Australia’s richest woman wants to mine coal in the Rocky Mountains and one of Canada’s most famous country music singers has built a coalition of ranchers, fishermen and environmentalists to stop the project.
A unit of billionaire Gina Rinehart’s Hancock Prospecting Pty Ltd. is seeking government permission to reopen the Grassy Mountain mine in Alberta to extract coal used in steel production.
The project has been previously rejected because of concerns it would damage water quality and harm wildlife. Hancock’s not alone. Separately, Valory Resources Inc. wants to dig for metallurgic coal nearby.
Enter Corb Lund, a winner of the Canadian equivalent of a Grammy and multiple Canadian Country Music Association awards. The 57-year-old Albertan wants provincial leaders to impose a moratorium on new coal projects in the eastern Rockies.
For almost half a century, new coal mines in Alberta were tightly restricted to a select group of areas. But in 2020, the province temporarily scrapped the policy and began selling mining leases in previous no-go zones, only to suspend those sales the following year. In 2025, the restrictions were lifted again, triggering legal action by environmentalists.
“I’ve never spoken out in 30 years in the public eye about any issue politically ever, except for this one, because it was so egregious,” Lund said during an interview. “The risks are so high on this and the rewards are so low that the only people benefiting from it are the foreign coal companies and a handful of people that get the jobs.”
A Rinehart representative didn’t respond to a request for comment
Hancock Prospecting’s Northback subsidiary has reduced the size of its initial proposal by 40% and cut the planned mining rate almost in half to 2.5 million tons a year, chief executive officer Mike Young said in an interview in Calgary. The developer also plans to build a water-treatment facility and bury selenium exposed during mining to negate the need for tailings dams, he said.
“Just because your company is owned by a foreign company doesn’t give you any legal ability to shirk your responsibilities,” Young said. “We are a Canadian company that’s owned by an Australian company. We have all the obligations of a Canadian company owned by a Canadian.”
Canada is the world’s eighth-largest producer of metallurgic coal and Alberta ranks No. 2 domestically behind British Columbia.
Although coal-fired power generation is being phased out in Canada, the price of metallurgic coal — the kind used to make steel — are near historic highs following a rally that kicked off in 2021.
A joint federal and provincial review board rejected the Grassy Mountain project five years ago on environmental concerns, finding that “the adverse environmental effects on surface water quality and westslope cutthroat trout and its habitat outweigh the positive economic impacts.”

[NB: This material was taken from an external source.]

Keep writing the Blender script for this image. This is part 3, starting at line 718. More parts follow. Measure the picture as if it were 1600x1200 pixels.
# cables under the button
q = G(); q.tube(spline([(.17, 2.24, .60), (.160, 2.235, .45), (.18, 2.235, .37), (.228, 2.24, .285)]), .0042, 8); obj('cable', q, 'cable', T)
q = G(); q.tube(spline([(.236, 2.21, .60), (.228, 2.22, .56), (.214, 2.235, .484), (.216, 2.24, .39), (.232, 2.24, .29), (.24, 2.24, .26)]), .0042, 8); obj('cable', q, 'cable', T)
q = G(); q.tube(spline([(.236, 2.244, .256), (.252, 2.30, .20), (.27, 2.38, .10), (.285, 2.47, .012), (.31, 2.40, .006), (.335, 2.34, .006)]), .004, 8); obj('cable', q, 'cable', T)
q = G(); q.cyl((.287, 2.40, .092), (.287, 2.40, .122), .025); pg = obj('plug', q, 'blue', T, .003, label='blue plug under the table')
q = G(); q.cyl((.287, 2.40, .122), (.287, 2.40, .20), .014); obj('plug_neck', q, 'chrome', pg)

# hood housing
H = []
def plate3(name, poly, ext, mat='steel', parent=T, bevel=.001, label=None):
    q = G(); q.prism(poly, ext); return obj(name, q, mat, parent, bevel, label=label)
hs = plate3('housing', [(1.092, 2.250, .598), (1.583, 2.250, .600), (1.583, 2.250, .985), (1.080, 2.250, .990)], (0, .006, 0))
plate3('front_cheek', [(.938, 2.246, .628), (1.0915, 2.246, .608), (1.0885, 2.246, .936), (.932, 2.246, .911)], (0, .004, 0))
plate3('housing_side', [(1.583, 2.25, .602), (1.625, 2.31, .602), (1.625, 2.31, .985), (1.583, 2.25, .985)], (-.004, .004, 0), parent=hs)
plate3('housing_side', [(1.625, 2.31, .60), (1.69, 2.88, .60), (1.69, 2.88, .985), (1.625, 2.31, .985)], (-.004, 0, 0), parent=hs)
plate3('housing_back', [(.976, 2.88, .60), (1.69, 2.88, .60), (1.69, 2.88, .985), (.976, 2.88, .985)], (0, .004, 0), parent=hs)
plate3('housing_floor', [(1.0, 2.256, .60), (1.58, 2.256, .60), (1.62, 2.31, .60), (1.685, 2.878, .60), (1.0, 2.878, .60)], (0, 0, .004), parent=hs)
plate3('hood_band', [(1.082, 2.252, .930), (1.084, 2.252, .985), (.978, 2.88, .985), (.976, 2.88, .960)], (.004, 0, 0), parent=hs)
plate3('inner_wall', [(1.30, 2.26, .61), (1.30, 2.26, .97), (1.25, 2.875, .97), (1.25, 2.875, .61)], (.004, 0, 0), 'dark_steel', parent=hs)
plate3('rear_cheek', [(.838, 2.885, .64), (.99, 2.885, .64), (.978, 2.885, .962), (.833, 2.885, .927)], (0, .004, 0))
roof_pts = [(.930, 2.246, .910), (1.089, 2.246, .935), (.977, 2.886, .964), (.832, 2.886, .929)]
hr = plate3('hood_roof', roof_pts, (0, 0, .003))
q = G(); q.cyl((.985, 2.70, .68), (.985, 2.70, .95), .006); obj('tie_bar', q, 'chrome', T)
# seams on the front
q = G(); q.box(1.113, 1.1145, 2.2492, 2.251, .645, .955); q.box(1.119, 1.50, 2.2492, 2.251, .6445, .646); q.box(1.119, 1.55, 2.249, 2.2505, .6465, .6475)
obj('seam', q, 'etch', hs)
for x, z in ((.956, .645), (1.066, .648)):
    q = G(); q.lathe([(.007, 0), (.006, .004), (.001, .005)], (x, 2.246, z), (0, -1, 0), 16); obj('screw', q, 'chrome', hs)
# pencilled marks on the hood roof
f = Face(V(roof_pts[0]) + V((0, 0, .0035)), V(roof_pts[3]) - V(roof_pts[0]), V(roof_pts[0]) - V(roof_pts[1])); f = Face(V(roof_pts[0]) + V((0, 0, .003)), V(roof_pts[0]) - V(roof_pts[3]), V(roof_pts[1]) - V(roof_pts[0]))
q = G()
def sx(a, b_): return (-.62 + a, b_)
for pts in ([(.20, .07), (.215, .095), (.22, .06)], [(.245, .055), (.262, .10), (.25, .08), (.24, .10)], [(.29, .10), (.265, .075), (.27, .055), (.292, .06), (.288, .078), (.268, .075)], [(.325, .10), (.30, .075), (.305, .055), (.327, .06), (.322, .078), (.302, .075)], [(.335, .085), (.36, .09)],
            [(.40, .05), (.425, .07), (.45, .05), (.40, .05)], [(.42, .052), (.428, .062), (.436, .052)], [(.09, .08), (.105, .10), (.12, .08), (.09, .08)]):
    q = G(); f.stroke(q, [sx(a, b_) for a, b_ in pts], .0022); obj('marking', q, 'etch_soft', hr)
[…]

As a result, the board deemed the development “not in the public interest.” Hancock is suing the Canadian government for C$2 billion ($1.4 billion) in damages under an international trade dispute mechanism.
Around 3,000 volunteers have been out in force through the harsh winter and early spring months gathering signatures on sidewalks across the province and placing signs in windows and on front lawns.
Norma Dougall, a canvasser for the Water Not Coal petition who owns property near the proposed mine, said she was part of the first public hearings on the project.
“We naively thought that logic and common sense and science prevailed and that it was going away and now it’s back on again,” she said during an interview at a Calgary street festival.
“So we’re trying to get a permanent ban so this issue doesn’t keep popping up and down because water is really the most valuable resource versus coal, especially coal from an Australian coal miner selling it to Asia,” she said.
Lund was in Edmonton this week to submit the petition to Elections Alberta. If they gather roughly 178,000 verified signatures, the question will be put to Premier Danielle Smith’s cabinet to decide whether to act on it or put the question to voters alongside 10 others in an Oct. 19 referendum.
Smith has said publicly that if the petition is successful she will add it to the autumn ballot. The Water Not Coal group has so far gathered more than 200,000 signatures, according to Lund.
The project is still a ways away from regulatory approval. Northback’s revised application will go to public feedback and regulatory review for two years and then face another public hearing.
“Alberta’s biggest thing is the environment,” said Donna Clement, a volunteer gathering petition signatures outside a Calgary sporting goods store. “That’s what we’re known for around the world. Not necessarily the oil and gas, but the mountains and everything that goes with it. So that’s important to me.”